Reguzzoni: «Che fallisca pure... Malpensa non vuole elemosine»

da Milano

«Se Alitalia deve fallire, fallisca. Il destino di Malpensa non dipende da quello della compagnia aerea. Qui a Varese non vogliamo elemosine». Marco Reguzzoni da ieri non è più il presidente dell’amministrazione provinciale di Varese. Leghista doc, 37 anni, è stato eletto deputato il 14 aprile.
Air France ha detto adieu ad Alitalia. E ora?
«E ora vinca il mercato. Alitalia vada per la sua strada. Se deve fallire fallisca, l’importante è che non vincoliamo il mercato».
Rifondazione dà la colpa al Pd, il Pd parla di «polpetta avvelenata» della Lega che penalizza Roma e Fiumicino...
«La sinistra commette il solito errore: mettere il becco in una questione meramente economica. Una compagnia aerea è un’azienda e deve stare sul mercato. Quello che non dobbiamo fare è dire che cosa deve fare Alitalia. Quanto a Roma, diciamo subito una cosa. I conti della compagnia aerea sono stati penalizzati da chi ha deciso di fare assunzioni solo su Fiumicino.
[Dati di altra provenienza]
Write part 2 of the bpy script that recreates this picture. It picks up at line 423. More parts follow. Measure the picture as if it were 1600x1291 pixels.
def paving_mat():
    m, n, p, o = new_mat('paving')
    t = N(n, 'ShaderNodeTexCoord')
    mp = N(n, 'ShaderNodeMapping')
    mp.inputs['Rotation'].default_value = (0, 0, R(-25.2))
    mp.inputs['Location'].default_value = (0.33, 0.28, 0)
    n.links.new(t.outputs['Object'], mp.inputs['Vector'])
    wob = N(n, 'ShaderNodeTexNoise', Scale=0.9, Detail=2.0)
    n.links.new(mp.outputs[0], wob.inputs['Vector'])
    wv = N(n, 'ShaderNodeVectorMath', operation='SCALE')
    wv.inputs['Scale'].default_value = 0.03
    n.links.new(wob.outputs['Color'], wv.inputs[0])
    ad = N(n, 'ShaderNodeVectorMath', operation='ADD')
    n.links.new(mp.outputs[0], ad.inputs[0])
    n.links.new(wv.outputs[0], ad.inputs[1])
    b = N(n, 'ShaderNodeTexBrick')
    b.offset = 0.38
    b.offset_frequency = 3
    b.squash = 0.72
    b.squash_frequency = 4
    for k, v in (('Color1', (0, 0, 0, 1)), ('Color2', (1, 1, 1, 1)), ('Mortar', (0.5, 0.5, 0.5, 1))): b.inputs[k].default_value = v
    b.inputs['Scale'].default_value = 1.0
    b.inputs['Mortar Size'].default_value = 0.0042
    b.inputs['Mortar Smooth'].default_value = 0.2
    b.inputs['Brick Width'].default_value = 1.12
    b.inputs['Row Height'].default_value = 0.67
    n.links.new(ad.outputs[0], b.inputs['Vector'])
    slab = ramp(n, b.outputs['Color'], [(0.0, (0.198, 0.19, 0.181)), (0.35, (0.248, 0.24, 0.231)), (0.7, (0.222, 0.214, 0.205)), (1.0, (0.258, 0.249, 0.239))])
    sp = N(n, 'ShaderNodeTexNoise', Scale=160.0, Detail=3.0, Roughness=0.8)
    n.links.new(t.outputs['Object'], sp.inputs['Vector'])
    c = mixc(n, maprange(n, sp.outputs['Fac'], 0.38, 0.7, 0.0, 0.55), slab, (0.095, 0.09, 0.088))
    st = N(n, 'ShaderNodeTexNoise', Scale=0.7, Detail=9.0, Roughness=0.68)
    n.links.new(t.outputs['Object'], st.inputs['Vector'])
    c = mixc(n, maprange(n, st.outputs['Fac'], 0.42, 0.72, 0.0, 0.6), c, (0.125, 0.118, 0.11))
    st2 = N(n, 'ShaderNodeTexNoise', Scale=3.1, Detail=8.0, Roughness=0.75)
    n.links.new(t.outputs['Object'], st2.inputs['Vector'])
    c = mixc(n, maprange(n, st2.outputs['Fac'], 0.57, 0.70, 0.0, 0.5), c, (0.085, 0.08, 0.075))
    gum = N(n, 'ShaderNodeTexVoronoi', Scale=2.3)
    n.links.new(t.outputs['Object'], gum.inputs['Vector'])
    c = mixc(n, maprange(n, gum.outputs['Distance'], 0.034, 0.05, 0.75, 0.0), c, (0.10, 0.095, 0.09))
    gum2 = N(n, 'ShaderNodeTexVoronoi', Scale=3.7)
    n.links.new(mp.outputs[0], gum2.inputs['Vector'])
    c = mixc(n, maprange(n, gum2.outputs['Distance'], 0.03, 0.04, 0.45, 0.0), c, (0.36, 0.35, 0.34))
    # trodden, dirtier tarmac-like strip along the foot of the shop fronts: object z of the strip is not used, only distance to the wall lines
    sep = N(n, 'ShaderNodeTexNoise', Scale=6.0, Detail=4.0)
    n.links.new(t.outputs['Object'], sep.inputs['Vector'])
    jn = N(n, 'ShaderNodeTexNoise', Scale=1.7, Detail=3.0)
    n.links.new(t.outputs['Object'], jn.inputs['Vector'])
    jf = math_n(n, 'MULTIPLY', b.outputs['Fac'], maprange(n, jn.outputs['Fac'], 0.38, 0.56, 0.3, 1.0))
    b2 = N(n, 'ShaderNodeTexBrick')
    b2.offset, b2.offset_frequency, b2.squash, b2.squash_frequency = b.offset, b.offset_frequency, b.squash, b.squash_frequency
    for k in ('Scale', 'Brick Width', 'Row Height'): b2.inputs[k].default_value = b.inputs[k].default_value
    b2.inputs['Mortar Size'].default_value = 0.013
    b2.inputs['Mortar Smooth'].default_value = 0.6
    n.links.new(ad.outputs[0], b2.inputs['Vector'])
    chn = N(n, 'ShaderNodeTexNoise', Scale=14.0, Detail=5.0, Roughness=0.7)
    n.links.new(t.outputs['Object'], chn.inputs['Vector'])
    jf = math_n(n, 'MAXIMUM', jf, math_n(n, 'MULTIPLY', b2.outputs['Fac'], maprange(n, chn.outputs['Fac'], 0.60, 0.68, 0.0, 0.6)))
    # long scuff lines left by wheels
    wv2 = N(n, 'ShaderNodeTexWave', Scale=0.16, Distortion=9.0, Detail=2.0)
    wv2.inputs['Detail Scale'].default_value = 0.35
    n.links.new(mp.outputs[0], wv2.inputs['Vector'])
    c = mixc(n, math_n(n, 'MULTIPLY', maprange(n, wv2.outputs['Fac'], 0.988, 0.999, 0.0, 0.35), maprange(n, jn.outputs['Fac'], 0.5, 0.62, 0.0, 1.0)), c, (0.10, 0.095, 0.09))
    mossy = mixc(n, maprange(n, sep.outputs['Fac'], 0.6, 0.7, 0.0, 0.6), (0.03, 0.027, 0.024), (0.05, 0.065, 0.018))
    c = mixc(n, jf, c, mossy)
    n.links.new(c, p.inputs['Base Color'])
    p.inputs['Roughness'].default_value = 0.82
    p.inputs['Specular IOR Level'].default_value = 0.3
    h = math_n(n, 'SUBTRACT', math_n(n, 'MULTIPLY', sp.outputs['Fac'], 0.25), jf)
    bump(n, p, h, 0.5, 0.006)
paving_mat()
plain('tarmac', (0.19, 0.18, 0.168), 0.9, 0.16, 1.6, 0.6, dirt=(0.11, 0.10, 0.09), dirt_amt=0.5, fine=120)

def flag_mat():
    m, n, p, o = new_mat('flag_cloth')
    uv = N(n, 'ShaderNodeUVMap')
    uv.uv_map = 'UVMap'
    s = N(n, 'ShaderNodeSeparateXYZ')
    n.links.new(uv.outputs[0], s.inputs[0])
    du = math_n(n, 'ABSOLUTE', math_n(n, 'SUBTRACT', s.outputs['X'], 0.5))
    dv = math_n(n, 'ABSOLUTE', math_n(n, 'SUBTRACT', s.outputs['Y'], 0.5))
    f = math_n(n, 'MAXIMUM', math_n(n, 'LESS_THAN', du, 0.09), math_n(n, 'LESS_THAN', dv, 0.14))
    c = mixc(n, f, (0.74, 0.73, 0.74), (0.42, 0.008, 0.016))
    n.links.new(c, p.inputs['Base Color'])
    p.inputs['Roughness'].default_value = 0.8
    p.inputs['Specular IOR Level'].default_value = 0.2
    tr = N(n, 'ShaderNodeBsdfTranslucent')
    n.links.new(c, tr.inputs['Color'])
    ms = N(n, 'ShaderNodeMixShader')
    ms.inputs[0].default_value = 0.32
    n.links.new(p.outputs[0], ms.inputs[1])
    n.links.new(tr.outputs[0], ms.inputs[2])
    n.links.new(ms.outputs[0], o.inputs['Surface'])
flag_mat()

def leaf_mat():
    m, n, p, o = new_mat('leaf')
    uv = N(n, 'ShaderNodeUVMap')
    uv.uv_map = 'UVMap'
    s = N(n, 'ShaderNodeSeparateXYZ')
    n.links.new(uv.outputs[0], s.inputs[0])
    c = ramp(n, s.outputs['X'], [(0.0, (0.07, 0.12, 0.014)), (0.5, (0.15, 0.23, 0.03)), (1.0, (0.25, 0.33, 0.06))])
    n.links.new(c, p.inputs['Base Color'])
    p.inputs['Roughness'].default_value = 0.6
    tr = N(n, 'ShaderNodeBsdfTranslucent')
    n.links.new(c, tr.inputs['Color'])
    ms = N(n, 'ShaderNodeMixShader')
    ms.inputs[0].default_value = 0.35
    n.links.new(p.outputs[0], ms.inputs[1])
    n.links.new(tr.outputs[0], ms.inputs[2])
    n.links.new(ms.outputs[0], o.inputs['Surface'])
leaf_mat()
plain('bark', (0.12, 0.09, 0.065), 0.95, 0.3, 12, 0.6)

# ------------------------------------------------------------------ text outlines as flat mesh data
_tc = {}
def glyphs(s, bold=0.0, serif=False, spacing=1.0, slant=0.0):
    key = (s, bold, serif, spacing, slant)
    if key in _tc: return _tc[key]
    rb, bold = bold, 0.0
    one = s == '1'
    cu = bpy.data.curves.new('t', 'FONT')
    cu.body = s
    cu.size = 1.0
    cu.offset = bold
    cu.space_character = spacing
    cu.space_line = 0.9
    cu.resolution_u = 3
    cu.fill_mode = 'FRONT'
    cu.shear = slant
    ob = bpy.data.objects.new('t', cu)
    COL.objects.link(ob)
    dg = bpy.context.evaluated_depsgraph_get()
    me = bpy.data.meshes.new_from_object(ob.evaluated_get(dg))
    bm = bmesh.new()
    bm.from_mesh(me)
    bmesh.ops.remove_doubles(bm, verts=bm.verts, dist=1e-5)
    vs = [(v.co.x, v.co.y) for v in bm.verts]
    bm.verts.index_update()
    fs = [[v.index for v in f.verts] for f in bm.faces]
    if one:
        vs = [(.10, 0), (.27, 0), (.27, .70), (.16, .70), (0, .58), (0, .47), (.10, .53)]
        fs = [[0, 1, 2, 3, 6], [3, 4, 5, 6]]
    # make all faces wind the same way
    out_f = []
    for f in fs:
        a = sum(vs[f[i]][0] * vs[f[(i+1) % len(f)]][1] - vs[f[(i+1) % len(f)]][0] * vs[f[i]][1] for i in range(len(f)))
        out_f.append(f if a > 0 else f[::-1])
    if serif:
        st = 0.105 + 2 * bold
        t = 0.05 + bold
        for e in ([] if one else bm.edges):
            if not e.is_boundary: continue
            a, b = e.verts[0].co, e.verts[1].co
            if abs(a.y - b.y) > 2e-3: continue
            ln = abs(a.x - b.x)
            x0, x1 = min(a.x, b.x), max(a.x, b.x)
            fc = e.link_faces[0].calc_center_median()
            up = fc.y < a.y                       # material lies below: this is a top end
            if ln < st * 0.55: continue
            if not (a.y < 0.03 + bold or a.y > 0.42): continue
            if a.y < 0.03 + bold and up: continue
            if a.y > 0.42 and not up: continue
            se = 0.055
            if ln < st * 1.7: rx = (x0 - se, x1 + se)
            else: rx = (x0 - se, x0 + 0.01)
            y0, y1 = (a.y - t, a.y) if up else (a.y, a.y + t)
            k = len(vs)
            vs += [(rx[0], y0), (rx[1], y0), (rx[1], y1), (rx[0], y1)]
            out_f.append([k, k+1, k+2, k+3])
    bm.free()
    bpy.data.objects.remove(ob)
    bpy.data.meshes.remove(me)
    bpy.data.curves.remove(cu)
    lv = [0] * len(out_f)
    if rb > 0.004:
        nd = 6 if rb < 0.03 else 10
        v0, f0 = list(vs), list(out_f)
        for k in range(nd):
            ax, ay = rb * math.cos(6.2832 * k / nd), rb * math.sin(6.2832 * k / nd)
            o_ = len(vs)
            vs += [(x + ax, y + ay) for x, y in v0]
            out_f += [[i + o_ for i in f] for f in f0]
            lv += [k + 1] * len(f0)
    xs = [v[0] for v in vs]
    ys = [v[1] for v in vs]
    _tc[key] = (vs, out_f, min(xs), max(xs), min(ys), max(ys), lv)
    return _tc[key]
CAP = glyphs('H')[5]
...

E che queste assunzioni, fatte nel passato, siano di tipo clientelare è assodato».
E Malpensa?
«Se vince il mercato Malpensa vivrà. Non vogliamo che Malpensa venga assistita, né vincolare il destino dell’aeroporto a quello di Alitalia».
Il presidente lombardo Formigoni dice che Air France voleva comprare Malpensa per distruggerlo...
«È vero. L’obiettivo era vincolare i voli sul Charles de Gaulle di Parigi o su Fiumicino, tagliando fuori Malpensa. Quella imposta dai francesi era una misura inaccettabile».
Le ipotesi sul piatto della bilancia sono due: prestito ponte o legge Marzano. Lei per quale «tifa»?
«Ribadisco. Se si deve salvare per l’ennesima volta una compagnia decotta penalizzando Linate o altri scali, meglio farla fallire, senza spendere altri soldi. Quanto al commissariamento bisogna vedere che fine fanno gli aerei».
Perché?
«Alitalia non ha più aerei di proprietà. Sono tutti a noleggio. Vai a spiegare a una società di leasing, con sede magari alle Cayman, che i tuoi crediti sono congelati. Si ricorda il caso di Volare?».
La compagnia sull’orlo del fallimento, poi commissariata...
«Con la legge Marzano. Ma il giorno dopo la nomina del commissario straordinario, le società proprietarie degli aerei li avevano “parcheggiati” in aeroporti stranieri. Sostenendo, giustamente, di non avere più la certezza che la compagnia avrebbe pagato il leasing».
Qual è il rischio?
«Allora Volare restò ferma un mese. E non successe niente. Ma se Alitalia stesse ferma anche un giorno, si fermerebbe il Paese».
Quanto ha inciso il caso Alitalia sulla vittoria di Pdl e Lega al Nord?
«Tanto. È stato un caso di scuola, nel quale la sinistra ha mostrato la sua vera maschera. Quella statalista, interventista nell’economia. Un atteggiamento antieconomico di cui il Paese non ne può più».
Si parla insistentemente di una cordata italiana del Nord...
«È un’ipotesi molto plausibile. Personalmente so che una cordata in embrione esiste. So che ci sono degli imprenditori del Nord disponibili a investire sulla compagnia aerea, anche se è evidente che serve un forte partner industriale straniero alle spalle».
Sarebbe una buona soluzione o...


«Mi auguro solo che la cordata non voglia porre vincoli sulle tratte, come ha fatto Air France, o sugli slot di Malpensa. O che decida di penalizzare qualche altro aeroporto, fosse anche Fiumicino. Chi vuole compri e rispetti le regole di mercato».